Ethanol is available now to provide HOLC fuel at the least cost to consumers. Conventional ethanol is the least-cost octane enhancer, is abundantly available, and is capable of increased volumes immediately. Furthermore, engine technologies to use higher-octane fuels are well understood and available to the auto industry. In fact, infrastructure upgrades are in process now and will support an on-time transition to ethanol-based HOLC fuel by 2023.

Distribution via rail and truck tanks are compatible with growing ethanol demand, while at- station storage (underground storage tanks) have been compatible with ethanol blends up to E100 for many years. The transition of above-ground dispensing equipment to E25-40 compatibility has started and will be capable of supplying fuel to all vehicles that can use it by late 2022. It’s also comforting to know that no major, sweeping federal capital programs are needed or expected.

EPA is required to assure protection of health of Americans at least cost and best value. Given that the agency is charged with achieving the greatest degree of emissions reduction, taking into consideration availability, costs, and lead time of technologies and available fuels, EPA can regulate fuels, vehicles, or both, to achieve these reductions.

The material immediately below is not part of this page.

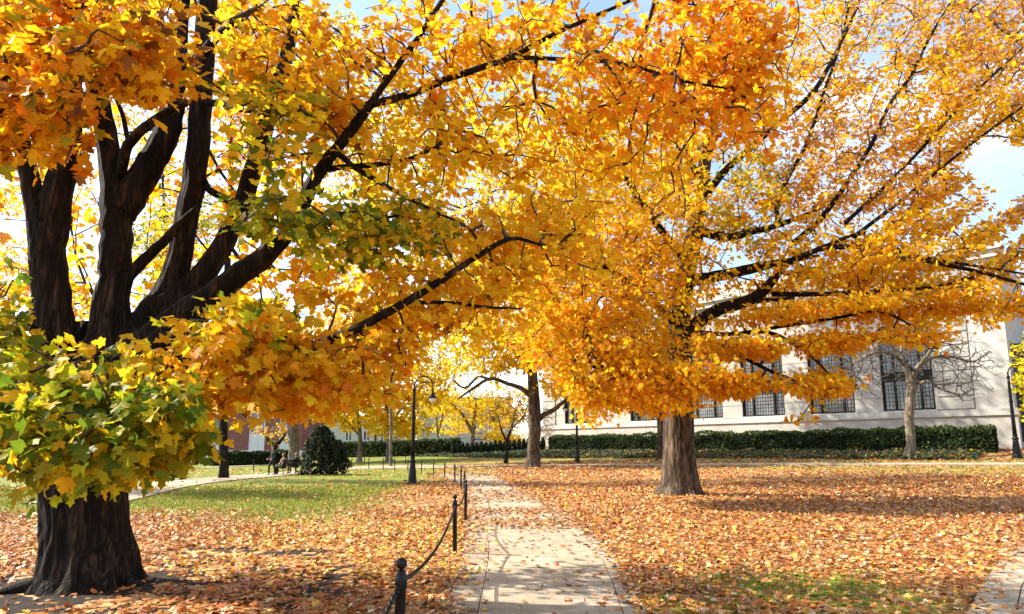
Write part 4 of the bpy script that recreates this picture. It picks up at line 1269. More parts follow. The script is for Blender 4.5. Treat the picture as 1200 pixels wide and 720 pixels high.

SfL urges stakeholders to use this public comment period, which is now set to expire Oct. 26, to demand EPA act to support the adoption of HOLC fuel to enable engine efficiency improvements and emissions reductions. The agency must also update its test methods and environmental assessments of ethanol blended fuels to reflect modern-day conditions and best available science. But most importantly, EPA must remove market barriers – including lifting the ban on E15 summertime sales – to expand the use of ethanol. Embracing the benefits of HOLC fuels using ethanol offers environmental and economic wins, for America’s farmer and U.S. consumers.